Hollywood is planning another film adaptation of the literary classic Lord of the Flies (LOTF), but there’s a twist. This time around, the island will be girls-only territory. The film will be written and directed by Scott McGehee and David Siegel. The two men who were also the ones to propose the idea believe that making an adaptation with an all-female cast “might help people see the story anew.”
“It breaks away from some of the conventions, the ways we think of boys and aggression,” McGehee said. “People still talk about the movie and the book from the standpoint of pure storytelling. It is a great adventure story, real entertainment, but it has a lot of meaning embedded in it as well.”
Ironically enough, people online are arguing that this decision of adapting the novel with an all-female cast actually takes away from the initial point of the novel. In fact, Sir William Gerald Golding CBE, the author of LOTF once said this in response to the prospect of the events in his book unfolding happening if girls were placed in the position of the book.
“If you land with a group of little boys, they are more like scaled-down society than a group of little girls would be. Don’t ask me why, and this is a terrible thing to say, because I’m going to be chased from hell to breakfast by all the women who talk about equality. This has nothing to do with equality at all. I mean, I think women are foolish to pretend they’re equal to men — they’re far superior and always have been. But one thing you cannot do with them is take a bunch of them and boil them down, so to speak, into a set of little girls who would then become a kind of image of civilization, of society.”
It’s believed that Golding wrote LOTF to challenge the notion that British men were the height of society. Being a knighted Englishman himself, Golding thought the belief to be preposterous considering all the reckless situations he used to get into as a kid. Part of the reason why he also didn’t write little girls in his acclaimed novel was because of his lack of experience of growing up as a little girl. The nobel prize winner thought that it wasn’t his place.

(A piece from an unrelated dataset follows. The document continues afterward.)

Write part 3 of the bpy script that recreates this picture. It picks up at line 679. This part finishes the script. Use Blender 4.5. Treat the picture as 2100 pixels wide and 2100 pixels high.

For an academic perspective, New York Times consulted with Pamela Davis a professor of psychology at the University of Michigan who studies children and families. According to Davis, though certain differences between girls and boys are overstated by mainstream media, boys do have a higher tendency for physical aggression compared to girls. “It could be problematic,” Davis said. “If all they’re doing is switching out girls for boys and saying, ‘Well, girls would do this too,’” The professor believes that if girls were placed in that situation, they would’ve spent more time communicating with each other and trying to figure out what to do.
All things considered, McGehee and Siegel’s decision of doing a girl version of LOTF seems more likely to take away from the depth of the adventure story rather than contributing to it.
If this adaptation does push through, it’ll be the third film production of the novel following the 1963 version and the remake from the 1990. It will also be Hollywood’s third genderbent movie remake after the Ghostbusters from 2016 and the upcoming Ocean’s 8.